② ACT(アクセプタンス&コミットメント・セラピー)
- CBTの発展形で、「自動思考を変える」のではなく そのままにしておく のが特徴。
- キーワードは 脱フュージョン(思考と自分を切り離すスキル)。
- 例:
- 「私は無能だ」と考える → 「『私は無能だ』という考えが浮かんでいる」とラベル付けする。
- こうすると「思考=事実」という思い込みが薄れ、支配力が弱まる。
- 結果として「湧いても邪魔に感じない → 湧きにくい」と体感できる。

③ 習慣・ライフスタイル介入
心理的トレーニングに加えて、生活習慣を整えることでも自動思考は減りやすくなります。
- 運動習慣
- 有酸素運動は不安や反芻思考を減らす研究が多数。
- 体を動かすとストレスホルモンが調整され、頭の中がすっきりする。
- 睡眠改善
- 寝不足は脳の「ネガティブバイアス(悪い方向に考えやすいクセ)」を強める。
- 睡眠を整えることで、自動思考も過剰に出にくくなる。
- 集中作業(フロー体験)
- 強い集中に入ると余計な思考が入り込む余地が減る。
- → 「集中すればいいのでは?」という直感は科学的に裏付けあり。
✅ ポイントまとめ
- マインドフルネス → 思考を眺めて流す
- ACT → 思考をそのままにして距離を取る
- 習慣改善 → 脳と体を整えて思考が湧きにくい土台を作る
これらを組み合わせると「思考を止めなくても、自然に湧きにくい状態」に近づけます。
自動思考が湧きにくく・改善される理由

ここまで紹介してきた 改善トレーニング(CBT) と 反応しないトレーニング(マインドフルネス・ACT・生活習慣改善) を組み合わせることで、自動思考は「湧いても膨らまない」「自然に減っていく」状態に近づきます。
CBT(認知行動療法)
- 思考を検証・修正することで、ネガティブな解釈の偏りに気づける。
- 新しい視点を持てるようになり、感情も安定する。
- → 「浮かんでもすぐ修正できる」ため、思考に支配されにくくなる。
マインドフルネス
- 浮かんだ思考に反応せず流す習慣を身につける。
- 思考が「ただの現象」として扱えるようになる。
- → 結果的に思考が長引かず、湧きにくいと感じられる。
ACT(アクセプタンス&コミットメント・セラピー)
- 脱フュージョンにより「思考=事実」という思い込みを弱める。
- 「思考は思考」として距離を取れるため、不安や否定的な思考が出ても邪魔にならない。

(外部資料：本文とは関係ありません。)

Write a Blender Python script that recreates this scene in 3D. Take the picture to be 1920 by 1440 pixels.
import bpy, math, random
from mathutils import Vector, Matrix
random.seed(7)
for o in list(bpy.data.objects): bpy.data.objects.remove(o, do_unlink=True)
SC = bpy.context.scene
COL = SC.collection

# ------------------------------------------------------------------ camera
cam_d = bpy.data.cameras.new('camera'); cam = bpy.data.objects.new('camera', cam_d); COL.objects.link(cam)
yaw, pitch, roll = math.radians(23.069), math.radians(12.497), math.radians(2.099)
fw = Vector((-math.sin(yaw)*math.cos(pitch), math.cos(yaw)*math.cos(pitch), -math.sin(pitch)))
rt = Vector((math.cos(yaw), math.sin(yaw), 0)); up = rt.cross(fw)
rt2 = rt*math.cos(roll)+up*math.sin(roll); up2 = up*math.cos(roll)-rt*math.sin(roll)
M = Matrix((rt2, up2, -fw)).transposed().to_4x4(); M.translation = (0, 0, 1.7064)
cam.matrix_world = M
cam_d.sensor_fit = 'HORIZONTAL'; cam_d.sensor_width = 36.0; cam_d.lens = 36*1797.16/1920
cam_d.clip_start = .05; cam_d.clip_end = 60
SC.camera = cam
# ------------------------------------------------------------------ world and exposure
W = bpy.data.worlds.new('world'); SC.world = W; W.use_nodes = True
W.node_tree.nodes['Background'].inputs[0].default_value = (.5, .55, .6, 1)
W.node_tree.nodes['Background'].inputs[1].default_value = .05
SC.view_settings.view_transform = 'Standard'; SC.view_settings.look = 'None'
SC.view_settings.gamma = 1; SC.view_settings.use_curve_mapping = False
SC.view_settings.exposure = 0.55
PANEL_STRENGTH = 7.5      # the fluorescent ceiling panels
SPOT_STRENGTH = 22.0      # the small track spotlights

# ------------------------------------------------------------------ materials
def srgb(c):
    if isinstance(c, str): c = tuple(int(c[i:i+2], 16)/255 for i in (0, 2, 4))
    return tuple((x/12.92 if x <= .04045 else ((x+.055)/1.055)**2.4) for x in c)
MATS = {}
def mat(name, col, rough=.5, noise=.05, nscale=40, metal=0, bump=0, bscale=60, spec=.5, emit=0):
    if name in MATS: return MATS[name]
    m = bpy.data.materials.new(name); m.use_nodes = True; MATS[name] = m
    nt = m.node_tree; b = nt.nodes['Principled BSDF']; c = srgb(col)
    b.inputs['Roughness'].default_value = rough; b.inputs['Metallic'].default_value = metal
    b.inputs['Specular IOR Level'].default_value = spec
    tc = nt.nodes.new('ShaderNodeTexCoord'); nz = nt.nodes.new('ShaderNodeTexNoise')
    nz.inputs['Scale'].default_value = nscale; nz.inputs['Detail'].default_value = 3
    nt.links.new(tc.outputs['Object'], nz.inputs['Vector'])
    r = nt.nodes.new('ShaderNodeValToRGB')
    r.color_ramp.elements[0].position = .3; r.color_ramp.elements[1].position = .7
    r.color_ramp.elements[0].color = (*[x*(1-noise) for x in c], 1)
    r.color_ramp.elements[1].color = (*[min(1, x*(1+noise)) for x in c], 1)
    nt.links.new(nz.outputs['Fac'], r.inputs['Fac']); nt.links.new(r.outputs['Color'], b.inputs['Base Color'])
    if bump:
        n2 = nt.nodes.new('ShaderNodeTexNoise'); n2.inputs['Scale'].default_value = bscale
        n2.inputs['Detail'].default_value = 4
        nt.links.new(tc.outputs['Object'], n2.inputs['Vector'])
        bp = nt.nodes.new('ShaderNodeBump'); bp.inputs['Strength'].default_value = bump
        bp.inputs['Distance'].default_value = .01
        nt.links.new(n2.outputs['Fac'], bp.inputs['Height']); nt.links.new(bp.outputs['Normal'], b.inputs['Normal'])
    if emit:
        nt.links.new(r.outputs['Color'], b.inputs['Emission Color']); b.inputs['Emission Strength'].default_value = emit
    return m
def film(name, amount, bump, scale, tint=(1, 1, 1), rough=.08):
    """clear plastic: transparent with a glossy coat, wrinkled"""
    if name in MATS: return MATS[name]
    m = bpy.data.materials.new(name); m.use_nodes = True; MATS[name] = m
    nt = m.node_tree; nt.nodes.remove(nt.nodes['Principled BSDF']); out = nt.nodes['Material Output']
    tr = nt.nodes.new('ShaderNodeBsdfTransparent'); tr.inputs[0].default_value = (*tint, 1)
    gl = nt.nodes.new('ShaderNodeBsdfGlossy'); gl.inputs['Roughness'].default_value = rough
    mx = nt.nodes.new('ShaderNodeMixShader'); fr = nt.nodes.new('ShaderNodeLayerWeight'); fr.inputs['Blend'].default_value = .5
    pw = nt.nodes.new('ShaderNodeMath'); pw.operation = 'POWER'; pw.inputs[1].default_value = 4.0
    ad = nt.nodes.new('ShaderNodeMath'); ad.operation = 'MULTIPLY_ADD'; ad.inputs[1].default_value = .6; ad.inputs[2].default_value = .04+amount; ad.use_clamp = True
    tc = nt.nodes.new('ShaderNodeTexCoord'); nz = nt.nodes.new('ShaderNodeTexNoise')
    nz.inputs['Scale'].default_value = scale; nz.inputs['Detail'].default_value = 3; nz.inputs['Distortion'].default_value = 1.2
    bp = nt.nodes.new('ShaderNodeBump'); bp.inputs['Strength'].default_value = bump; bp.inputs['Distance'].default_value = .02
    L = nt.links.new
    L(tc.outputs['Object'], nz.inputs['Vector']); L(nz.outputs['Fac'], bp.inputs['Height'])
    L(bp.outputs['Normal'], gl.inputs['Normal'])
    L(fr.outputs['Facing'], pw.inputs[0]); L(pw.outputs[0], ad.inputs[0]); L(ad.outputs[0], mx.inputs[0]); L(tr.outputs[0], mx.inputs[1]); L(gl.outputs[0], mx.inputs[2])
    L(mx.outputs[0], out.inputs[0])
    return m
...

- → 「湧いても影響がない=湧きにくい」と体験的に感じられる。
習慣・ライフスタイル改善
- 運動:脳内物質が整い、反芻思考が減る。
- 睡眠:十分な休養でネガティブ思考の偏りを防ぐ。
- 集中(フロー):強い没頭状態は、思考の入り込む余地を少なくする。
- → 心身の土台を整えることで、思考の暴走自体が弱まる。
総合すると…
- CBT → 修正する力
- マインドフルネス → 反応しない力
- ACT → 距離を取る力
- 生活習慣改善 → 脳と体を整える力
この4つが揃うと、
「思考を止める」ではなく「思考に振り回されない」状態が作られます。
その結果として、自動思考は “改善され、さらに湧きにくく感じられる” ようになるのです。